Now, we are recovering from a disaster, which is not necessarily the same thing as a foreclosure. But I hold these charts up to show the nature and the scope of the problem.

In Cameron Parish, it is not 4 percent, it is not 10 percent. It is 46 percent.

In Plaquemines Parish, it is 44 percent. In Orleans, it is 78,000 households, 41 percent.

In Hancock County, MS, it is 27 percent.

In Harrison County, MS, it is 10 percent.

In Jackson County, MS, it is 4 percent.

In Jefferson Parish, LA, it is 2.6 percent.

In St. Tammany Parish, LA, it is 2.4 percent.

In Vermilion Parish, LA, it is 1.0 percent.

So my amendment is drafted to address something that will help these families.

After the storm, when these homes were destroyed, we passed a special community development block grant, extra grants to Mississippi and Louisiana and Alabama and Texas, sort of like we did right after the Twin Towers fell in New York, there was some extra community development block grants sent. The Congress did the same. Not everything we did was perfect in that regard. There were still some discrepancies in how it was allocated. But suffice it to say for this discussion that money was sent, and out of that money, Mississippi created the Homeowners Assistance Program and Louisiana created the Road Home Program.

These were grants that were given to homeowners to try to help them between what their insurance would pay--and many of these homes were fully paid. These are problems where the mortgages were completely paid off. Some of these properties had insurance. Some of these properties did not have insurance because they were not in a flood plain, and they were not required to have insurance. So these are homeowners who did not do anything wrong. The homeowners I am talk talking about did just about everything right. Some of them maybe should have had insurance and did not, but, believe me, they are suffering the consequences of that. We are not bailing everybody out.

But what we did do was allow them to take this Road Home grant. Then in the tax law they can also take a casualty deduction. This is the problem: If my amendment, which I am going to offer when I can, and ask for a vote on it--and I will offer this amendment not just for myself but for Senator Cochran, Senator Vitter, and Senator Wicker. All of us are together in a bipartisan way asking the Congress to give us some relief. If this amendment I am going to offer is not adopted, these families--I am going to give you an example of the Jones family and the Smith family--will end up paying much more in taxes than they can afford, and it will be counterproductive to our recovery effort.

Let's take the Jones family. They earn $75,000 a year. Their home was substantially damaged. They did not take a casualty deduction as the current law allows. They paid the full amount of the taxes. Then out of the community development block grant--let's say they are in Mississippi--they received a grant from the State of Mississippi of $75,000, from the Mississippi Homeowners Assistance Program. Their Road Home grant will not be taxed. This family is fine.

But for this family, the Smith family--which makes the same amount of money, and their house was completely damaged--they did take the deduction. They got about a $7,000 benefit.
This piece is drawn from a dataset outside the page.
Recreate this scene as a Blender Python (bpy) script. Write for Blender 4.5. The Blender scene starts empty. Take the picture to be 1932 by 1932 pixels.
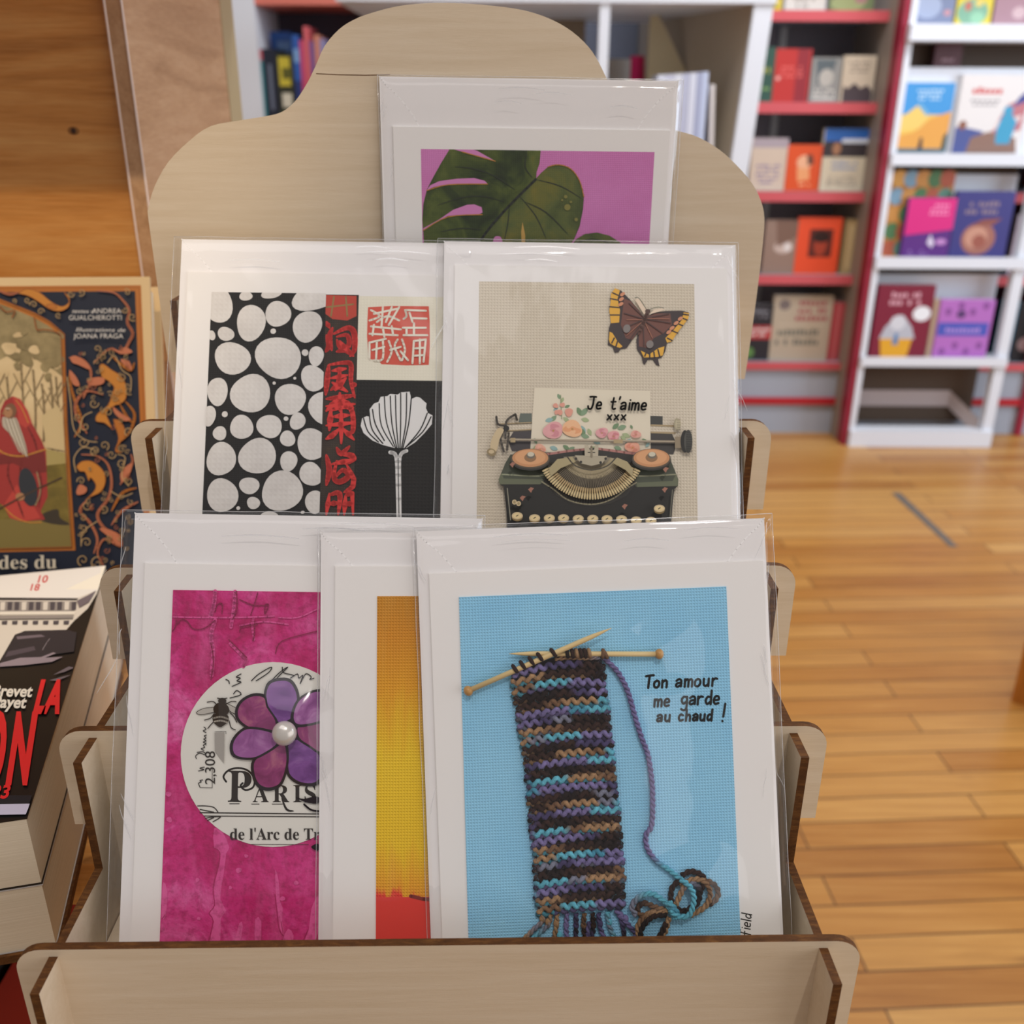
import bpy, bmesh, math, random
from mathutils import Vector, Matrix, noise
R = random.Random(7)
sc = bpy.context.scene
COL = sc.collection
PI = math.pi
H = 1.05                                     # eye height above the floor
# ---------------------------------------------------------------- camera
FPX, PITCH, ROLL = 1826.4, 0.39922, 0.00608
CAM = Vector((0, 0, H))
cF = Vector((0, math.cos(PITCH), -math.sin(PITCH)))
cU = Vector((0, math.sin(PITCH), math.cos(PITCH)))
cR = Vector((1, 0, 0))
_r = cR * math.cos(ROLL) + cU * math.sin(ROLL)
_u = cU * math.cos(ROLL) - cR * math.sin(ROLL)
cd = bpy.data.cameras.new('camera'); co = bpy.data.objects.new('camera', cd); COL.objects.link(co)
co.matrix_world = Matrix(((_r.x, _u.x, -cF.x, CAM.x), (_r.y, _u.y, -cF.y, CAM.y), (_r.z, _u.z, -cF.z, CAM.z), (0, 0, 0, 1)))
cd.sensor_width = 36; cd.lens = 36 * FPX / 1932; cd.clip_start = 0.01
cd.dof.use_dof = True; cd.dof.focus_distance = 0.365; cd.dof.aperture_fstop = 11.5
sc.camera = co
# ---------------------------------------------------------------- light and exposure
sc.view_settings.view_transform = 'Standard'; sc.view_settings.look = 'None'
sc.view_settings.exposure = 0.0; sc.view_settings.gamma = 1.0
sc.view_settings.use_curve_mapping = False
sc.cycles.use_denoising = True
sc.cycles.transparent_max_bounces = 24; sc.cycles.max_bounces = 8
sc.cycles.sample_clamp_indirect = 6
w = bpy.data.worlds.new('world'); sc.world = w; w.use_nodes = True
w.node_tree.nodes['Background'].inputs[0].default_value = (1.0, 0.95, 0.93, 1)
w.node_tree.nodes['Background'].inputs[1].default_value = 0.30
def lamp(name, kind, loc, target, power, color, size=0.1, sizey=None, **kw):
    d = bpy.data.lights.new(name, kind); o = bpy.data.objects.new(name, d); COL.objects.link(o)
    o.location = loc; d.energy = power; d.color = color
    o.rotation_euler = (Vector(target) - Vector(loc)).to_track_quat('-Z', 'Y').to_euler()
    if kind == 'AREA':
        d.size = size
        if sizey: d.shape = 'RECTANGLE'; d.size_y = sizey
    else: d.shadow_soft_size = size
    for k, v in kw.items(): setattr(d, k, v)
    return o
lamp('ceiling_spot', 'SPOT', (0.34, -0.52, H + 1.55), (-0.05, 0.45, H - 0.15), 37, (1.0, 0.92, 0.85), 0.02, spot_size=1.1, spot_blend=0.6)
lamp('cabinet_fill_spot', 'SPOT', (-0.12, -0.5, H + 1.55), (-0.36, 0.62, H - 0.2), 60, (1.0, 0.76, 0.46), 0.018, spot_size=0.30, spot_blend=0.5)  # added narrow warm spot, brightens only the cabinet and the books before it
lamp('fill_light_right', 'AREA', (2.7, -1.2, 1.5), (0.1, 0.6, 0.9), 31, (1.0, 0.96, 0.95), 3.4, 2.0)  # added soft fill from the right, no window there
lamp('ceiling_panel', 'AREA', (-0.45, -0.2, 2.7), (-0.1, 0.4, 0.75), 11, (1.0, 0.96, 0.97), 1.9, 1.1)
lamp('ceiling_panel_shelves', 'AREA', (0.9, 1.9, 2.75), (0.9, 2.9, 0.8), 48, (0.97, 0.97, 1.0), 1.6, 0.7)
lamp('window_daylight', 'AREA', (3.6, 0.9, 1.7), (1.2, 3.2, 0.8), 60, (0.68, 0.82, 1.0), 1.6, 1.6)
# ---------------------------------------------------------------- helpers: view rays
def ray(px, py):
    x, y = px - 966, py - 966
    c, s = math.cos(-ROLL), math.sin(-ROLL)
    x, y = c * x - s * y, s * x + c * y
    return cR * (x / FPX) - cU * (y / FPX) + cF
def atY(px, py, Y):
    d = ray(px, py); return CAM + d * (Y / d.y)
def atZ(px, py, z):
    d = ray(px, py); return CAM + d * ((z - H) / d.z)
def atX(px, py, X):
    d = ray(px, py); return CAM + d * (X / d.x)
class Frame:
    """a plane in the room: origin P, axes rt, up and normal n"""
    def __init__(s, P, rt, up):
        s.P = Vector(P); s.rt = Vector(rt).normalized(); s.up = Vector(up).normalized(); s.n = s.rt.cross(s.up)
    def uv(s, px, py):
        d = ray(px, py); k = ((s.P - CAM) @ s.n) / (d @ s.n); q = CAM + d * k - s.P
        return (q @ s.rt, q @ s.up)
    def shift(s, u, v): s.P = s.P + s.rt * u + s.up * v
    def matrix(s):
        a, b, c, p = s.rt, s.up, s.n, s.P
        return Matrix(((a.x, b.x, c.x, p.x), (a.y, b.y, c.y, p.y), (a.z, b.z, c.z, p.z), (0, 0, 0, 1)))
def leaning(P, lean, yaw, rot=0):
    l = math.radians(lean); n = Vector((0, -math.cos(l), math.sin(l)))
    n = Matrix.Rotation(yaw, 3, 'Z') @ n; rt = Vector((math.cos(yaw), math.sin(yaw), 0)); up = n.cross(rt)
    q = Matrix.Rotation(math.radians(rot), 3, n)
    return Frame(P, q @ rt, q @ up)
def crop(ox, oy, k): return lambda x, y: (ox + x * k, oy + y * k)
# ---------------------------------------------------------------- helpers: materials
def lin(c):
    f = lambda v: v / 12.92 if v <= 0.04045 else ((v + 0.055) / 1.055) ** 2.4
    if isinstance(c, str): c = tuple(int(c[i:i + 2], 16) / 255 for i in (0, 2, 4))
    return tuple(f(v) for v in c)
_mats = {}
def mat(c, rough=0.55, spec=0.5, metal=0, coat=0):
    key = (c, rough, spec, metal, coat)
    if key in _mats: return _mats[key]
    m = bpy.data.materials.new('paint_' + str(c)); m.use_nodes = True; b = m.node_tree.nodes['Principled BSDF']
    b.inputs['Base Color'].default_value = (*lin(c), 1); b.inputs['Roughness'].default_value = rough
    b.inputs['Specular IOR Level'].default_value = spec; b.inputs['Metallic'].default_value = metal
    b.inputs['Coat Weight'].default_value = coat
    _mats[key] = m; return m
class NT:
    def __init__(s, name, rough=0.5, spec=0.5):
        s.m = bpy.data.materials.new(name); s.m.use_nodes = True; s.t = s.m.node_tree; s.b = s.t.nodes['Principled BSDF']
        s.b.inputs['Roughness'].default_value = rough; s.b.inputs['Specular IOR Level'].default_value = spec
        s.tc = s.t.nodes.new('ShaderNodeTexCoord')
    def n(s, typ, **kw):
        q = s.t.nodes.new('ShaderNode' + typ)
        for k, v in kw.items():
            if k in q.inputs: q.inputs[k].default_value = v
            else: setattr(q, k, v)
        return q
    def l(s, a, b): s.t.links.new(a, b)
    def coords(s, scale=(1, 1, 1), rot=(0, 0, 0), loc=(0, 0, 0)):
        q = s.n('Mapping'); q.inputs['Scale'].default_value = scale; q.inputs['Rotation'].default_value = rot; q.inputs['Location'].default_value = loc
        s.l(s.tc.outputs['Object'], q.inputs[0]); return q.outputs[0]
    def noise(s, vec, scale, detail=4, rough=0.55, dist=0):
        q = s.n('TexNoise'); q.inputs['Scale'].default_value = scale; q.inputs['Detail'].default_value = detail
        q.inputs['Roughness'].default_value = rough; q.inputs['Distortion'].default_value = dist
        s.l(vec, q.inputs['Vector']); return q.outputs['Fac']
    def ramp(s, fac, stops):
        q = s.n('ValToRGB'); e = q.color_ramp.elements
        while len(e) < len(stops): e.new(0.5)
        for k, (p, c) in enumerate(stops): e[k].position = p; e[k].color = (*lin(c), 1)
        s.l(fac, q.inputs[0]); return q.outputs[0]
    def mix(s, fac, a, b, mode='MIX'):
        q = s.n('Mix', data_type='RGBA', blend_type=mode)
        for i, v in ((0, fac), (6, a), (7, b)):
            if hasattr(v, 'links'): s.l(v, q.inputs[i])
            elif i == 0: q.inputs[0].default_value = v
            else: q.inputs[i].default_value = (*lin(v), 1)
        return q.outputs[2]
    def color(s, c): s.l(c, s.b.inputs['Base Color'])
    def bump(s, h, strength=0.3, dist=0.001):
        q = s.n('Bump'); q.inputs['Strength'].default_value = strength; q.inputs['Distance'].default_value = dist
        s.l(h, q.inputs['Height']); s.l(q.outputs[0], s.b.inputs['Normal'])
def wood(name, dark, mid, light, stretch=(1, 14, 14), scale=9, rough=0.5, knots=False, spec=0.4):
    t = NT(name, rough, spec); v = t.coords(stretch)
    a = t.noise(v, scale, 6, 0.62, 0.6); c = t.ramp(a, [(0.28, dark), (0.5, mid), (0.74, light)])
    f = t.noise(t.coords(tuple(q * 5 for q in stretch)), scale * 2.5, 3)
    c = t.mix(0.22, c, t.ramp(f, [(0.3, dark), (0.7, light)]))
    t.color(c); t.bump(f, 0.12, 0.0006); return t.m
def canvas(name, stops, scale=5, weave=2600, strength=0.5, rough=0.75, stretch=(1, 1, 1), dist=0):
    """painted or printed canvas: a colour ramp over soft noise, woven bump"""
    t = NT(name, rough, 0.3)
    c = t.ramp(t.noise(t.coords(stretch), scale, 5, 0.6, dist), stops)
    w1 = t.n('TexWave', wave_type='BANDS', bands_direction='X'); w2 = t.n('TexWave', wave_type='BANDS', bands_direction='Y')
    for q in (w1, w2):
        q.inputs['Scale'].default_value = weave / 6.28 * 1.0; q.inputs['Distortion'].default_value = 0.6; q.inputs['Detail'].default_value = 1
        t.l(t.coords(), q.inputs['Vector'])
    m = t.n('Math', operation='MAXIMUM'); t.l(w1.outputs['Fac'], m.inputs[0]); t.l(w2.outputs['Fac'], m.inputs[1])
    t.color(c); t.bump(m.outputs[0], strength, 0.00025); return t.m
def film():
    t = NT('clear_film'); t.t.nodes.remove(t.b); out = [q for q in t.t.nodes if q.type == 'OUTPUT_MATERIAL'][0]
    tr = t.n('BsdfTransparent'); tr.inputs[0].default_value = (0.985, 0.985, 0.985, 1)
    gl = t.n('BsdfGlossy'); gl.inputs['Roughness'].default_value = 0.07
    lw = t.n('LayerWeight'); lw.inputs[0].default_value = 0.5
    pw = t.n('Math', operation='POWER'); t.l(lw.outputs['Facing'], pw.inputs[0]); pw.inputs[1].default_value = 4
    fr = t.n('Math', operation='MULTIPLY_ADD'); t.l(pw.outputs[0], fr.inputs[0]); fr.inputs[1].default_value = 0.45; fr.inputs[2].default_value = 0.04
    bp = t.n('Bump'); bp.inputs['Strength'].default_value = 0.25; bp.inputs['Distance'].default_value = 0.0006
    t.l(t.noise(t.coords((1, .5, 1)), 90, 2), bp.inputs['Height']); t.l(bp.outputs[0], gl.inputs['Normal'])
    mx = t.n('MixShader'); t.l(fr.outputs[0], mx.inputs[0]); t.l(tr.outputs[0], mx.inputs[1]); t.l(gl.outputs[0], mx.inputs[2])
    df = t.n('BsdfDiffuse'); df.inputs[0].default_value = (0.9, 0.9, 0.92, 1)
    m2 = t.n('MixShader'); m2.inputs[0].default_value = 0.008
    t.l(mx.outputs[0], m2.inputs[1]); t.l(df.outputs[0], m2.inputs[2]); t.l(m2.outputs[0], out.inputs[0])
    return t.m
def yarnmat():
    t = NT('variegated_wool', 0.9, 0.1); a = t.n('Attribute', attribute_name='Col')
    w_ = t.noise(t.coords(), 2600, 2)
    c = t.mix(0.55, a.outputs['Color'], t.ramp(w_, [(0.3, (.25, .25, .25)), (0.65, (.95, .95, .95))]), 'MULTIPLY')
    t.color(t.mix(0.35, c, a.outputs['Color'])); t.bump(w_, 0.6, 0.0004); return t.m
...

Because of what we did, they got their $75,000 grant, but if they have to pay taxes on this, their tax could be as high as $24,000.

Now, the people whom I represent in Louisiana--and I am sure this is the same for Mississippi--can barely pay their utility bills right now, their insurance bills. They most certainly cannot pay a $24,000 tax bill.
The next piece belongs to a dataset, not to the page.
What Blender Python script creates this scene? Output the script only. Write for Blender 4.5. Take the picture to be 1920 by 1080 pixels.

If my amendment is not adopted--and I think it has good support from Finance on both sides--this family that I told you about that makes only $75,000 a year, that had their home destroyed--through no fault of their own--because of a confluence of things we have done, will end up having to pay $24,000.

So you may ask me: Senator, how expensive is your amendment? It is not cheap. The score for this amendment is $1 billion. It is not cheap. But we have to provide this support for these gulf coast families or you will have thousands and thousands of families suffer who arguably need the most help in the country.
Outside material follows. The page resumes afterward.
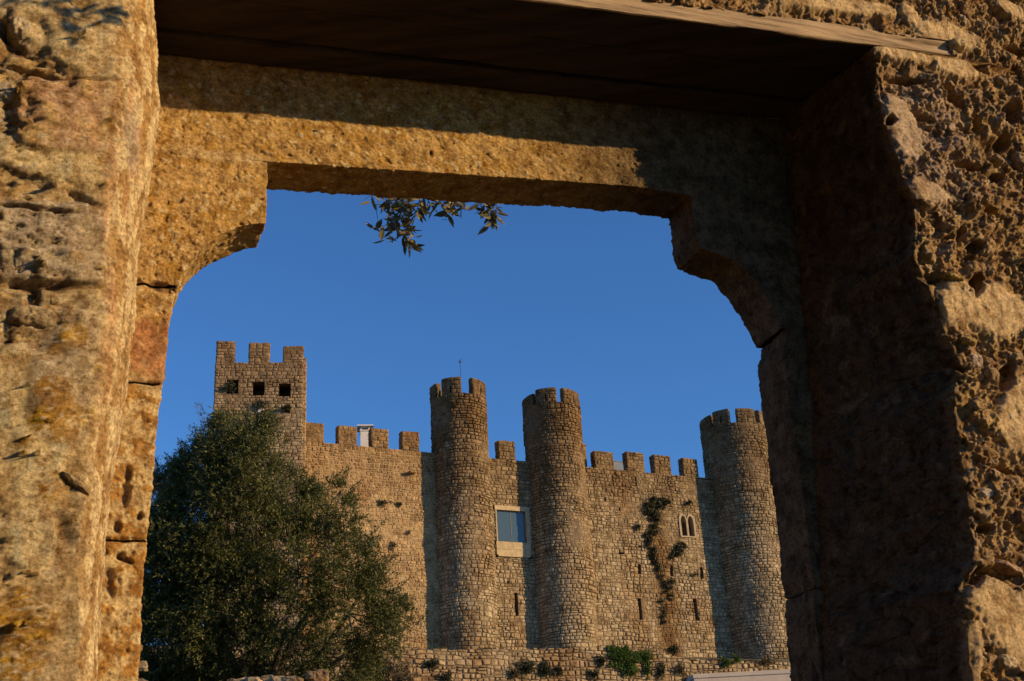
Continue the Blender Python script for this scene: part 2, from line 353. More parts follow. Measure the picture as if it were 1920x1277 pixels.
def courses(s0, s1, z0, z1, w, h, holes=(), gap=.016, r=None, wob=.06, ragged=0.0):
    r = r or random.Random(int(s0 * 97 + z0 * 31 + s1 * 7) + 5); polys = []
    zs = [z0]
    while zs[-1] < z1 - h * .5: zs.append(zs[-1] + h * r.uniform(.66, 1.34))
    zs[-1] = z1
    ph = [(r.uniform(0, 6), r.uniform(.7, 1.6), r.uniform(0, 6), r.uniform(2.2, 4.0)) for _ in zs]
    def B(i, s):
        if i == 0: return z0
        if i == len(zs) - 1: return z1 - (ragged * (0.5 + .5 * math.sin(s * 2.3 + ph[i][0]) * math.sin(s * 5.1)) if ragged else 0)
        a, b, c, d = ph[i]; return zs[i] + wob * (.6 * math.sin(a + b * s) + .4 * math.sin(c + d * s))
    for i in range(len(zs) - 1):
        s = s0; hh = zs[i + 1] - zs[i]; jl = (0, 0)
        while s < s1 - .04:
            e = s + w * r.choice((.55, .75, .9, 1, 1.15, 1.4)) * r.uniform(.85, 1.2)
            if s1 - e < w * .35: e = s1
            last = e >= s1 - 1e-6
            jr = (0, 0) if last else (r.uniform(-.045, .045), r.uniform(-.045, .045))
            a, b = s + jl[0], e + jr[0]; a2, b2 = s + jl[1], e + jr[1]; m = (a + b) / 2 + r.uniform(-.05, .05); m2 = (a2 + b2) / 2 + r.uniform(-.05, .05)
            P = [(a, B(i, a)), (m, B(i, m)), (b, B(i, b)), (b2, B(i + 1, b2)), (m2, B(i + 1, m2)), (a2, B(i + 1, a2))]
            parts = [P]
            if hh > h * .95 and r.random() < .16:
                zc = (zs[i] + zs[i + 1]) / 2 + r.uniform(-.03, .03); t = r.uniform(-.1, .1); k = zc - t * (a + b) / 2
                parts = [clip_half(P, -t, 1, k), clip_half(P, t, -1, -k)]
            for Q in parts:
                if len(Q) < 3: continue
                cx = sum(q[0] for q in Q) / len(Q); cz = sum(q[1] for q in Q) / len(Q)
                W2 = max(abs(q[0] - cx) for q in Q); H2 = max(abs(q[1] - cz) for q in Q)
                if W2 < .04 or H2 < .03: continue
                gg = gap * r.uniform(.6, 1.5)
                Q2 = []
                for q in Q:   # draw in by the joint, knock corners off
                    dx, dz = q[0] - cx, q[1] - cz; corner = (abs(dx) / W2) * (abs(dz) / H2)
                    k = 1 - corner * r.uniform(0, .16)
                    Q2.append((cx + dx * k * (1 - gg / W2), cz + dz * k * (1 - gg / H2)))
                for (h0, h1, y0, y1) in holes:
                    xs = [q[0] for q in Q2]; ys = [q[1] for q in Q2]
                    if not Q2 or max(xs) <= h0 or min(xs) >= h1 or max(ys) <= y0 or min(ys) >= y1: continue
                    cand = [clip_half(Q2, 1, 0, h0), clip_half(Q2, -1, 0, -h1), clip_half(Q2, 0, 1, y0), clip_half(Q2, 0, -1, -y1)]
                    Q2 = max(cand, key=area)
                    if len(Q2) < 3: Q2 = []; break
                if Q2 and area(Q2) > .004: polys.append(Q2)
            s = e; jl = jr
    return polys
def stone_geo(surf, Q, out, r, k_in=.74):
    cx = sum(q[0] for q in Q) / len(Q); cz = sum(q[1] for q in Q) / len(Q)
    q = np.array(Q); n = len(q); d = q - [cx, cz]
    face = out * r.uniform(.55, 1.35); tilt = (r.uniform(-.09, .09), r.uniform(-.09, .09))
    def ring(k, h, tl=1):
        p = d * k; return surf.at(cx + p[:, 0], cz + p[:, 1], h + tl * (p[:, 0] * tilt[0] + p[:, 1] * tilt[1]))
    kk = k_in + np.array([r.uniform(-.10, .08) for _ in range(n)])[:, None]
    fr_ = surf.at(cx + (d * kk)[:, 0], cz + (d * kk)[:, 1], face + (d * kk)[:, 0] * tilt[0] + (d * kk)[:, 1] * tilt[1])
    V = np.concatenate([ring(1, -.05, 0), ring(1, face * .42), fr_, surf.at(np.array([cx]), np.array([cz]), face * 1.12)])
    Fc = []
    for a in (0, 1):
        for i in range(n):
            j = (i + 1) % n; Fc.append((a * n + i, a * n + j, (a + 1) * n + j, (a + 1) * n + i))
    for i in range(n): Fc.append((2 * n + i, 2 * n + (i + 1) % n, 3 * n))
    return V, Fc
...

These are families who at one time owned homes such as this, as shown in this picture. This happens to be a double. I will show you another picture of another home. These are people who did not do anything wrong. They did not take out any subprime loan. They did not try to take out a low adjustable mortgage. They took out their regular 30-year mortgage. They paid off their regular 30-year mortgage. They paid insurance their whole life. They will have to end up paying $24,000 in taxes, and it will be the straw that breaks the camel's back.

So you have heard me speak before about this issue. I know it can be a little complicated. We are not trying to ask for double dipping or anything. But I am going to be offering this amendment. It is important to remember, if we do not do this, we will have thousands of people, homeowners, who are trying to stay in their homes, rebuild these neighborhoods that are virtually destroyed, not on a beach--even though that is the case in some places in Mississippi--in the middle of the city, not close to any water or any beach, 5 minutes from the Super Dome, where the Hornets will be playing in one of their division championship games in a couple days, 5 minutes from the Super Dome.

They did not even know the levees were going to break. The Federal levees broke and put their homes underwater. As shown in this picture, this is where the water line is. These families will have to pay $24,000 in taxes if we cannot get this fixed.

So the bottom line is this: I am happy to try to vote for this bill for Michigan and California and places that have families that are experiencing some difficulty with their mortgages. But I have to ask this Congress to please continue to know that we still have homeowners who are struggling after 2 1/2 years to get back into their homes, with some very complicated help that we and the States and the parishes are trying to give them.

So my amendment will correct that. I will offer it when we move to that part of the legislation. I will also have several other amendments that will help the recovery process move forward. They are all about housing. They are all about helping people get back in their houses. They are not necessarily on a different subject or anything because I realize we will have other discussions later.

But while we are on housing and while we are trying to fix it for everybody in the country, let's please stay focused and give a few tweaks here and there to keep this recovery going in the right direction on the gulf coast because we have a long way to go.

I see my colleague from Kansas, and I yield the floor.